Archive for the Family Life Category

Giving and Receiving

Giving and receiving does not always come easy and naturally for some of us. Sometimes we make a conscious effort to reach out and open up. We may share a difficult challenge or feeling with a close friend, or we can look into ways to volunteer and share our resources with someone in need. Other times, the situation finds us without us looking for it. Maybe a friend, neighbour or family member needs our help. I’ve recently experienced this. My husband sprained his ankle playing sports. He couldn’t walk on his left foot for a while, he had to wear a brace and he couldn’t drive his standard car. He was upset that it happened right at the beginning of summer. He felt incapacitated and annoyed that he had lost some of his independence. He had to adjust to a new schedule filled with physiotherapy sessions, stretching and sitting, while letting go of high impact sports. In the beginning, he resisted the new situation. He tried to control it by looking for everything available under the sun that could help his ankle recover to perfection. It was hard for him to let go and accept help, as well as to accept help the way it was given, rather then his perfect idea of what it should be. I took on additional responsibility and took care of him the best I could. I had a hard time accepting his feelings and I tried to distract him or “fix” the way he felt. We both learned valuable  lessons and we managed to eventually be there for each other that brought us even closer. He got used to rely on others, being more acceptant of things outside of his control and me finding a way to just hold the space for him with love and compassion without rushing the recovery process or trying to make the pain/suffering go away. Once you open up to receive, you are more willing to give in return and to be grateful. Once you start giving, you become more compassionate with yourself as well.

Laughter Yoga

I am always on the lookout for new modalities of bringing fun and relaxation into my life.  Recently I had the opportunity to try out Laughter Yoga.  I was intrigued.  The class starts with some light stretching, then goes into the so-called “fake” laughter.  Prompted by the teacher we begin laughing for no apparent reason. The more you look at the other participants and see them laugh, the more you feel “real” laughter coming out.  There is clapping laughter, cell-phone laughter, bow and arrow laughter, party laughter. When the class was done, I felt happy and relaxed “for no reason”.  Check out laughteryoga.org for laughter clubs in your area.

Embracing change

Fall is the perfect time for indoor home improvements.  The dark forces us inside early on, the weather turns chilly and windy and rainy.  Getting busy with putting down hardwood floors seemed like a good idea… a couple of month ago! I started to plan this at the end of August. I took out the carpets in September and I thought in a couple of weeks I will have brand new shiny floors. Well, the deeper I got into the project, I realized there is more to it then meets the eye, more details that became apparent along the way.
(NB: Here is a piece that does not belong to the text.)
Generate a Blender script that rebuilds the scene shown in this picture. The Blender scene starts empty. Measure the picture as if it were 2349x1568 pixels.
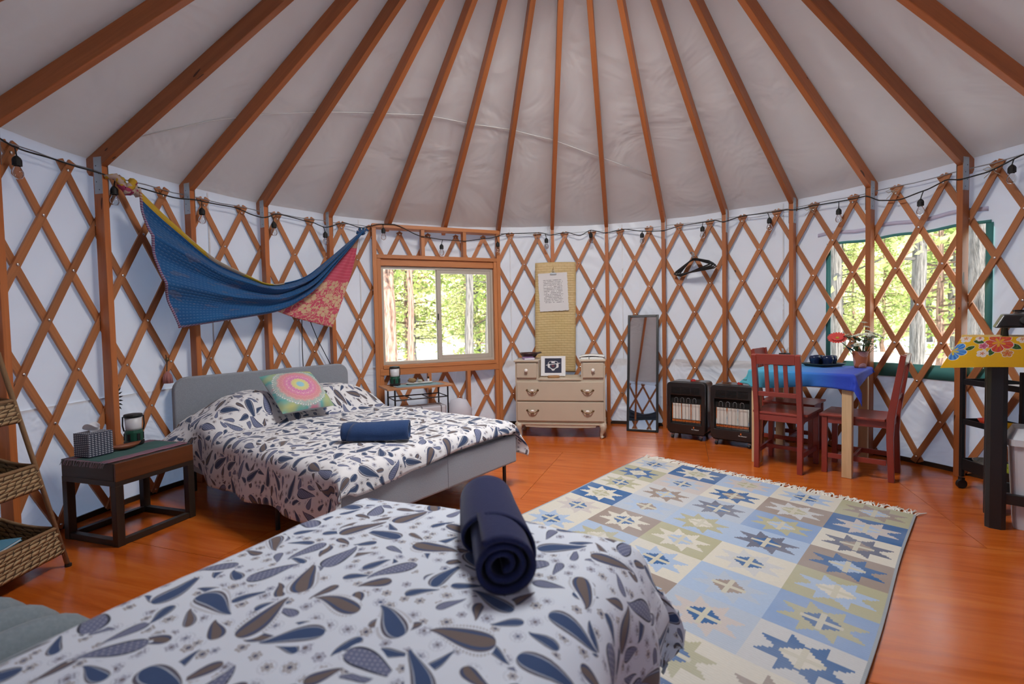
import bpy, bmesh, math, random
from math import sin, cos, pi, sqrt, atan2, radians
from mathutils import Vector, Matrix, noise
random.seed(7)
SC = bpy.context.scene
COL = SC.collection

# ------------------------------------------------------------------ camera
CAM_LOC = Vector((-0.4593, -2.5131, 1.1608))
YAW, PITCH, ROLL, FPX = 0.04152, -0.0371, -0.02072, 1109.77
fw = Vector((sin(YAW)*cos(PITCH), cos(YAW)*cos(PITCH), sin(PITCH)))
rt = Vector((cos(YAW), -sin(YAW), 0)); up = rt.cross(fw)
r2 = rt*cos(ROLL) + up*sin(ROLL); u2 = up*cos(ROLL) - rt*sin(ROLL)
cd = bpy.data.cameras.new('camera'); cam = bpy.data.objects.new('camera', cd); COL.objects.link(cam)
M = Matrix((r2, u2, -fw)).transposed().to_4x4(); M.translation = CAM_LOC
cam.matrix_world = M
cd.sensor_width = 36.0; cd.lens = FPX/2349*36.0; cd.clip_start = 0.05; cd.clip_end = 300
cd.dof.use_dof = True; cd.dof.focus_distance = 3.6; cd.dof.aperture_fstop = 2.2
SC.camera = cam
# ------------------------------------------------------------------ world, sun, dome light, exposure
W = bpy.data.worlds.new('world'); SC.world = W; W.use_nodes = True
bg = W.node_tree.nodes['Background']; bg.inputs[0].default_value = (0.74, 0.86, 1.0, 1); bg.inputs[1].default_value = 4.2
sl = bpy.data.lights.new('sun', 'SUN'); sl.energy = 17.0; sl.angle = 0.02; sl.color = (1.0, 0.93, 0.82)
so = bpy.data.objects.new('sun', sl); COL.objects.link(so)
so.rotation_euler = Vector((0.30, -0.95, 0.95)).to_track_quat('Z', 'Y').to_euler()
al = bpy.data.lights.new('skylight_glow', 'AREA'); al.shape = 'DISK'; al.size = 0.9; al.energy = 92; al.color = (0.99, 0.975, 0.95); al.spread = radians(142)
ao = bpy.data.objects.new('skylight_glow', al); COL.objects.link(ao); ao.location = (0, 0, 3.50)
ao.rotation_euler = Vector((-0.08, -0.80, 3.0)).to_track_quat('Z', 'Y').to_euler()   # sunlit frosted dome: the light falls towards the far side
SC.view_settings.view_transform = 'Standard'; SC.view_settings.look = 'None'
SC.view_settings.gamma = 1.0; SC.view_settings.use_curve_mapping = False
SC.view_settings.exposure = -0.3
SC.cycles.use_denoising = True
SC.cycles.max_bounces = 6; SC.cycles.diffuse_bounces = 3; SC.cycles.glossy_bounces = 3; SC.cycles.transparent_max_bounces = 12
SC.cycles.use_adaptive_sampling = True; SC.cycles.adaptive_threshold = 0.12; SC.cycles.adaptive_min_samples = 16
SC.cycles.sample_clamp_indirect = 6.0

# ------------------------------------------------------------------ shader helpers
class V:
    def __init__(s, nt, sock): s.nt, s.s = nt, sock
    def __add__(a, b): return a.nt.m('ADD', a, b)
    __radd__ = __add__
    def __sub__(a, b): return a.nt.m('SUBTRACT', a, b)
    def __rsub__(a, b): return a.nt.m('SUBTRACT', b, a)
    def __mul__(a, b): return a.nt.m('MULTIPLY', a, b)
    __rmul__ = __mul__
    def __truediv__(a, b): return a.nt.m('DIVIDE', a, b)
    def __lt__(a, b): return a.nt.m('LESS_THAN', a, b)
    def __gt__(a, b): return a.nt.m('GREATER_THAN', a, b)
class NT:
    def __init__(s, name):
        s.mat = bpy.data.materials.new(name); s.mat.use_nodes = True
        s.t = s.mat.node_tree; s.t.nodes.clear()
    def node(s, typ, **kw):
        n = s.t.nodes.new(typ)
        for k, v in kw.items(): setattr(n, k, v)
        return n
    def put(s, inp, v):
        if isinstance(v, V): s.t.links.new(v.s, inp)
        elif v is not None:
            if isinstance(v, (tuple, list)) and inp.type == 'RGBA' and len(v) == 3: v = (*v, 1)
            inp.default_value = v
    def m(s, op, a, b=None, c=None):
        n = s.node('ShaderNodeMath', operation=op)
        for i, v in enumerate((a, b, c)): s.put(n.inputs[i], v)
        return V(s, n.outputs[0])
    def sin(s, a): return s.m('SINE', a)
    def cos(s, a): return s.m('COSINE', a)
    def abs(s, a): return s.m('ABSOLUTE', a)
    def floor(s, a): return s.m('FLOOR', a)
    def fract(s, a): return s.m('FRACT', a)
    def min(s, a, b): return s.m('MINIMUM', a, b)
    def max(s, a, b): return s.m('MAXIMUM', a, b)
    def uv(s):
        n = s.node('ShaderNodeTexCoord'); q = s.node('ShaderNodeSeparateXYZ'); s.t.links.new(n.outputs['UV'], q.inputs[0])
        return V(s, q.outputs[0]), V(s, q.outputs[1])
    def obj(s):
        n = s.node('ShaderNodeTexCoord'); q = s.node('ShaderNodeSeparateXYZ'); s.t.links.new(n.outputs['Object'], q.inputs[0])
        return [V(s, q.outputs[i]) for i in range(3)]
    def objv(s): return V(s, s.node('ShaderNodeTexCoord').outputs['Object'])
    def vec(s, x, y, z=0.0):
        n = s.node('ShaderNodeCombineXYZ')
        for i, v in enumerate((x, y, z)): s.put(n.inputs[i], v)
        return V(s, n.outputs[0])
    def noise(s, vec, scale=5.0, detail=2.0, rough=0.5, dist=0.0, col=False):
        n = s.node('ShaderNodeTexNoise'); s.put(n.inputs['Vector'], vec)
        n.inputs['Scale'].default_value = scale; n.inputs['Detail'].default_value = detail
        n.inputs['Roughness'].default_value = rough; n.inputs['Distortion'].default_value = dist
        return V(s, n.outputs[1 if col else 0])
    def vor(s, vec, rnd=1.0):
        n = s.node('ShaderNodeTexVoronoi', voronoi_dimensions='2D'); s.put(n.inputs['Vector'], vec)
        n.inputs['Scale'].default_value = 1.0; n.inputs['Randomness'].default_value = rnd
        c = s.node('ShaderNodeSeparateXYZ'); s.t.links.new(n.outputs['Color'], c.inputs[0])
        p = s.node('ShaderNodeSeparateXYZ'); s.t.links.new(n.outputs['Position'], p.inputs[0])
        return [V(s, c.outputs[i]) for i in range(3)], [V(s, p.outputs[i]) for i in range(2)], V(s, n.outputs['Distance'])
    def mix(s, f, a, b):
        n = s.node('ShaderNodeMix', data_type='RGBA'); s.put(n.inputs[0], f); s.put(n.inputs[6], a); s.put(n.inputs[7], b)
        return V(s, n.outputs[2])
    def ramp(s, f, stops, const=False):
        n = s.node('ShaderNodeValToRGB'); cr = n.color_ramp; cr.interpolation = 'CONSTANT' if const else 'LINEAR'
        while len(cr.elements) > 1: cr.elements.remove(cr.elements[-1])
        cr.elements[0].position = stops[0][0]; cr.elements[0].color = (*stops[0][1], 1)
        for p, c in stops[1:]:
            e = cr.elements.new(p); e.color = (*c, 1)
        s.put(n.inputs[0], f); return V(s, n.outputs[0])
    def rnd(s): return V(s, s.node('ShaderNodeObjectInfo').outputs['Random'])
    def bump(s, h, strength=0.3, dist=0.01):
        n = s.node('ShaderNodeBump'); n.inputs['Strength'].default_value = strength; n.inputs['Distance'].default_value = dist
        s.put(n.inputs['Height'], h); return V(s, n.outputs[0])
    def bsdf(s, col, rough=0.6, metal=0.0, normal=None, **kw):
        n = s.node('ShaderNodeBsdfPrincipled'); s.put(n.inputs['Base Color'], col); s.put(n.inputs['Roughness'], rough)
        n.inputs['Metallic'].default_value = metal
        if normal is not None: s.put(n.inputs['Normal'], normal)
        for k, v in kw.items(): s.put(n.inputs[k.replace('_', ' ')], v)
        return V(s, n.outputs[0])
    def out(s, sh):
        n = s.node('ShaderNodeOutputMaterial'); s.put(n.inputs[0], sh); return s.mat
    def mixsh(s, f, a, b):
        n = s.node('ShaderNodeMixShader'); s.put(n.inputs[0], f); s.put(n.inputs[1], a); s.put(n.inputs[2], b); return V(s, n.outputs[0])
def plain(name, col, rough=0.5, metal=0.0, bumpscale=None, bs=0.15, var=0.0, **kw):
    n = NT(name); o = n.objv(); c = col
    if var:
        c = n.mix(n.noise(o, 6.0, 3.0), tuple(x*(1-var) for x in col), tuple(min(1, x*(1+var)) for x in col))
    nm = n.bump(n.noise(o, bumpscale, 3.0), bs, 0.004) if bumpscale else None
    return n.out(n.bsdf(c, rough, metal, nm, **kw))
def wood(name, ca, cb, rough=0.45, grain=28.0, var=0.25, coat=0.0):
    n = NT(name); u, v = n.uv(); r = n.rnd()
    g = n.noise(n.vec(u*1.6 + r*37.0, v*grain, r*9.0), 1.0, 3.0, 0.6, 1.0)
    k = n.m('MULTIPLY_ADD', r, var*2, 1-var)
    c = n.mix(g, tuple(x*0.8 for x in ca), tuple(min(1, x*1.08) for x in cb))
    kn = n.noise(n.vec(u*7.0 + r*50.0, v*22.0, r*3.0), 1.0, 0.0)
    c = n.mix(kn > 0.82, c, tuple(x*0.25 for x in ca))
    hsv = n.node('ShaderNodeHueSaturation'); n.put(hsv.inputs['Color'], c); n.put(hsv.inputs['Value'], k)
    return n.out(n.bsdf(V(n, hsv.outputs[0]), rough, 0, None, Coat_Weight=coat, Coat_Roughness=0.15))
MAT = {}
MAT['beam'] = wood('stained_fir', (0.40, 0.115, 0.030), (0.56, 0.185, 0.055), 0.42)
MAT['slat'] = wood('lattice_fir', (0.42, 0.145, 0.048), (0.58, 0.235, 0.092), 0.5, 40.0, 0.2)
MAT['frame'] = wood('window_fir', (0.52, 0.18, 0.058), (0.64, 0.25, 0.09), 0.45, 28, 0.08)
MAT['darkwood'] = wood('dark_walnut', (0.020, 0.013, 0.010), (0.040, 0.026, 0.018), 0.4, 30, 0.1)
MAT['walnut'] = wood('walnut_front', (0.085, 0.026, 0.008), (0.16, 0.05, 0.015), 0.35, 18, 0.1)
MAT['pine'] = wood('pale_pine', (0.62, 0.40, 0.20), (0.74, 0.52, 0.30), 0.5, 22, 0.05)
MAT['shelfwood'] = wood('oak_shelf', (0.40, 0.17, 0.07), (0.55, 0.26, 0.12), 0.4, 20, 0.05)
MAT['red'] = plain('red_paint', (0.26, 0.035, 0.022), 0.38, var=0.12, Coat_Weight=0.15)
MAT['steel'] = plain('galvanised_steel', (0.42, 0.45, 0.48), 0.4, 0.85, var=0.2)
MAT['boltm'] = plain('bolt_metal', (0.8, 0.8, 0.8), 0.22, 1.0)
MAT['black'] = plain('black_metal', (0.012, 0.012, 0.014), 0.38)
MAT['blackpl'] = plain('black_plastic', (0.010, 0.010, 0.011), 0.5)
MAT['heater'] = plain('black_enamel', (0.011, 0.011, 0.012), 0.28, Coat_Weight=0.3)
MAT['blackpaint'] = plain('black_paint', (0.012, 0.013, 0.015), 0.35, var=0.1)
MAT['cable'] = plain('black_cable', (0.012, 0.014, 0.014), 0.6)
MAT['dresser'] = plain('taupe_paint', (0.52, 0.43, 0.33), 0.45, var=0.06)
MAT['white'] = plain('white_ceramic', (0.82, 0.80, 0.76), 0.25)
MAT['brass'] = plain('aged_brass', (0.18, 0.12, 0.06), 0.35, 0.9)
MAT['vinyl'] = plain('taupe_vinyl', (0.52, 0.47, 0.40), 0.45)
MAT['graycloth'] = None
def fabric(name, ca, cb, scale=400.0, rough=0.9, bs=0.25, sheen=0.2):
    n = NT(name); o = n.objv()
    w = n.noise(o, scale, 2.0); b = n.noise(o, 3.0, 3.0)
    c = n.mix(w, ca, cb)
    return n.out(n.bsdf(c, rough, 0, n.bump(w, bs, 0.002), Sheen_Weight=sheen))
MAT['graycloth'] = fabric('grey_upholstery', (0.23, 0.255, 0.295), (0.34, 0.37, 0.42), 160)
MAT['greycushion'] = fabric('soft_grey_cloth', (0.15, 0.19, 0.22), (0.24, 0.29, 0.33), 90)
MAT['towel'] = fabric('navy_terry', (0.006, 0.010, 0.055), (0.014, 0.022, 0.095), 220, 1.0, 0.8, 0.1)
MAT['towelb'] = fabric('blue_terry', (0.010, 0.035, 0.115), (0.024, 0.065, 0.18), 260, 1.0, 0.8, 0.15)
MAT['mattress'] = fabric('white_ticking', (0.7, 0.7, 0.72), (0.8, 0.8, 0.82), 200)
MAT['rope'] = None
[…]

Things like washing the floors, leveling the floors, buying hardwood that matches the existing one (not available at brand name stores anymore), decisions, cutting the planks to snug around the existing moldings. I started to feel overwhelmed, discouraged and impatient. The project became a chore. I thought to myself: How can this be fun? What is the positive side of what is going on? Well, if I release the resistance I have towards the situation and accept that it will take longer to get done, maybe I can relax and enjoy it more.  Also, spending time together with my husband, working as a team, learning from him, getting things accomplished, praising each other and acknowledging the progress we make every day will be true gifts for me. Letting go of the resistance to change allows us to notice and enjoy what we appreciate in each moment.

Perfection anxiety

Did you ever worry in anticipation of an event, only to realize later on that you had nothing to worry about, that everything went smooth? It happened to me.  I was quite aprehensive about my out of town in-laws coming to visit for a few days.  It is a rare event and I found out only a day in advance. My first thoughts were: “Will I be up to snuff? Will I meet their expectations? Will I entertain the right way? What if I feel tired? Where are the extra pillows?”.  I noticed the more I thought like that, the more tight my muscles became and my breath more shallow. I took a deep breath and I stopped. I decided to get a different perspective. How about just be myself and cut myself some slack. How about I do my best and be ok with things not being perfect. I started to relax and kept my intention throughout the visit to focus on enjoying and relaxing together, rather then keeping up appearances and being anxious about being perfect. It turned out we all had a good time.